Adaptive SAT Modeling for Optimal Pattern Retargeting in IEEE 1687 Networks

A wide variety of embedded instruments are increasingly integrated within modern System-on-Chips (SoCs) for the purpose of monitoring, debugging, and testing. Integrating this heterogeneous set of embedded instruments within the same chip necessitates having an efficient access network. Such a network should ensure minimal access time to the embedded instruments. The IJTAG standard was introduced as an efficient access methodology for instruments embedded in chips. The required configurations to access the desired instruments are generated in a process called pattern retargeting.

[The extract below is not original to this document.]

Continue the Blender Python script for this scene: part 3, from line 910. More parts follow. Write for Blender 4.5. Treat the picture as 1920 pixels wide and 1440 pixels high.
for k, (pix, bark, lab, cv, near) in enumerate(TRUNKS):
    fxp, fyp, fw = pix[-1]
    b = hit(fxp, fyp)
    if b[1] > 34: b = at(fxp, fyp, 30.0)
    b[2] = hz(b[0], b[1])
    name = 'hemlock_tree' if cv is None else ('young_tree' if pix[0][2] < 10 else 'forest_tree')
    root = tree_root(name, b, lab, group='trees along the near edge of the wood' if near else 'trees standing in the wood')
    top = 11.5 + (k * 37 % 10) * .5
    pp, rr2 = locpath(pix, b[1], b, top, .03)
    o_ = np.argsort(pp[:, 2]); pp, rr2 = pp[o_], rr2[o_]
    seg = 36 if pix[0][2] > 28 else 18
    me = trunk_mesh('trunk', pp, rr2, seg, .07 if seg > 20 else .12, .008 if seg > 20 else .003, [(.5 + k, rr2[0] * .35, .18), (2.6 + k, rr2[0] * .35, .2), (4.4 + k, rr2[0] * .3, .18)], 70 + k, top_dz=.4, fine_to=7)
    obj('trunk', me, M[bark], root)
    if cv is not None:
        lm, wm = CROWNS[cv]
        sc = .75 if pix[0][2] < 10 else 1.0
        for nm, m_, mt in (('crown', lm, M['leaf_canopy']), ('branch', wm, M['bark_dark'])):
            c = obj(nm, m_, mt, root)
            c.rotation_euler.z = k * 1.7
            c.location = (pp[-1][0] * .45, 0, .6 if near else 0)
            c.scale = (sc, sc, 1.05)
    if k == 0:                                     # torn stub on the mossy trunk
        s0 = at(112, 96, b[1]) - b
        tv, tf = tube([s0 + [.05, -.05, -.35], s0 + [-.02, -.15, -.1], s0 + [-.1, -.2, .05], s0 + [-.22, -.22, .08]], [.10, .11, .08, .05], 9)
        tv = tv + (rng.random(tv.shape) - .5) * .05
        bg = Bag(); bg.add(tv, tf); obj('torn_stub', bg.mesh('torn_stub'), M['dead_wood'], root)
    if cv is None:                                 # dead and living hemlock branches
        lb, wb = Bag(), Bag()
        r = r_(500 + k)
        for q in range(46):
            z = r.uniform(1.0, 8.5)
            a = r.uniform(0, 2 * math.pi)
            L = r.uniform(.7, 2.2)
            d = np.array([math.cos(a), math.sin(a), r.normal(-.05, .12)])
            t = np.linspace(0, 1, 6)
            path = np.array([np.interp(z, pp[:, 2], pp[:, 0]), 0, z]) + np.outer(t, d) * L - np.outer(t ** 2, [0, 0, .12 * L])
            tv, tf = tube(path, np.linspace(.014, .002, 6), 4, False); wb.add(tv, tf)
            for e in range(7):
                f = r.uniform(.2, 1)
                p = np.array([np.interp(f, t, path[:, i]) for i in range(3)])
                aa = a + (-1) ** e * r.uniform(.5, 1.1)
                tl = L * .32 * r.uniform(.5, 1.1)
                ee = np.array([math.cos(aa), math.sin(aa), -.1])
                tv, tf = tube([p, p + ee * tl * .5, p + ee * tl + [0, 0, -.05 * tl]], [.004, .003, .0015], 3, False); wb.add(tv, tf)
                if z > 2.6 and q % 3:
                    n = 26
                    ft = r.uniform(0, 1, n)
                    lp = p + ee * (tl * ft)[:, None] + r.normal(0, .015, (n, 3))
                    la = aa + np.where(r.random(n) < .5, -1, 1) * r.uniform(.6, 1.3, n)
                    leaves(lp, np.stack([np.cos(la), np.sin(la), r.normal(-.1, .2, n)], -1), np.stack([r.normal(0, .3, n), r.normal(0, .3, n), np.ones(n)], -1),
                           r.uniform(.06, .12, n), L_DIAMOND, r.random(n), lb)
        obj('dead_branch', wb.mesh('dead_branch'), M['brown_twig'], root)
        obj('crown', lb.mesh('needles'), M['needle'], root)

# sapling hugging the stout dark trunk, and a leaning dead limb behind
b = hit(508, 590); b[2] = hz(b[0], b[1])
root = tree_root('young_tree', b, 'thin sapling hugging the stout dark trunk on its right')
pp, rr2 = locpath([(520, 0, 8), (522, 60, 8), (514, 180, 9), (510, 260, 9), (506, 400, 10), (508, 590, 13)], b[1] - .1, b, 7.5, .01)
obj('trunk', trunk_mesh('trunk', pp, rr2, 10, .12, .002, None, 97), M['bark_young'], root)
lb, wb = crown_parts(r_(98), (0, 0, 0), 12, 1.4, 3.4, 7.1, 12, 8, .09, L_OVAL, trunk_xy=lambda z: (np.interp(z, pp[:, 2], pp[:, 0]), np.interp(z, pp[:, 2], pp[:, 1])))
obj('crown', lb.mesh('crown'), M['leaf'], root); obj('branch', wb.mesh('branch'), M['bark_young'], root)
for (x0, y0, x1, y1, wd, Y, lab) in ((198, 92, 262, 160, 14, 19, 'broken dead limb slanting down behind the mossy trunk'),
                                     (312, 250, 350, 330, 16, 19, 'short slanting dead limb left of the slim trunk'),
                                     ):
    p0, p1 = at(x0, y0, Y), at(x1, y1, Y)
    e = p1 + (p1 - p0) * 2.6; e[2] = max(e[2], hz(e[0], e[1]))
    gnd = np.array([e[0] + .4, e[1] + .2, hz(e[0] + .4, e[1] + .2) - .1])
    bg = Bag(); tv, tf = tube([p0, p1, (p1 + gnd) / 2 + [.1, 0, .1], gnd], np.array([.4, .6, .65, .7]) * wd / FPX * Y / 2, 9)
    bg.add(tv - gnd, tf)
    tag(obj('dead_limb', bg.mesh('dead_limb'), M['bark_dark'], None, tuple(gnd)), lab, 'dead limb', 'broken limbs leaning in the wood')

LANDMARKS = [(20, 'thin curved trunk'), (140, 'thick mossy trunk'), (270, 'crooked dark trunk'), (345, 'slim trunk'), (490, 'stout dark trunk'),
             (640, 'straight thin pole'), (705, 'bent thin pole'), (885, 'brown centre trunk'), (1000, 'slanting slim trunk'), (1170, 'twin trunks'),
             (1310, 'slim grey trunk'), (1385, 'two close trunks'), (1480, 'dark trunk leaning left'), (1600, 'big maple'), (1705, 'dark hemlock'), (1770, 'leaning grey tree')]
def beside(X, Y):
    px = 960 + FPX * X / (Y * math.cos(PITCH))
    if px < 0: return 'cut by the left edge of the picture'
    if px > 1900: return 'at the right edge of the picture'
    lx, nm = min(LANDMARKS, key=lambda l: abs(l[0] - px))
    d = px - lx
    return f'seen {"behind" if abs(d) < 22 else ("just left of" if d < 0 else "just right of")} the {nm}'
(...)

For optimal retargeting, it is important to minimize the time taken to find the right configuration vectors as well as the time to access the desired instruments. In this work, we express the two execution times using the term Dynamic Access Time (DAT). This work proposes an adaptive retargeting model based on the Boolean Satisfiability Problem (SAT) that properly fits any arbitrary IJTAG network. The proposed model should provide substantial improvement, especially for runtime applications requiring dynamic retargeting, such as debugging operations. To assess the effectiveness of our proposed model, a comparison between state-of-the-art retargeting techniques and our work is performed. The results show an improvement in retargeting time of 60%, on average, compared to previous SAT-based retargeting approaches.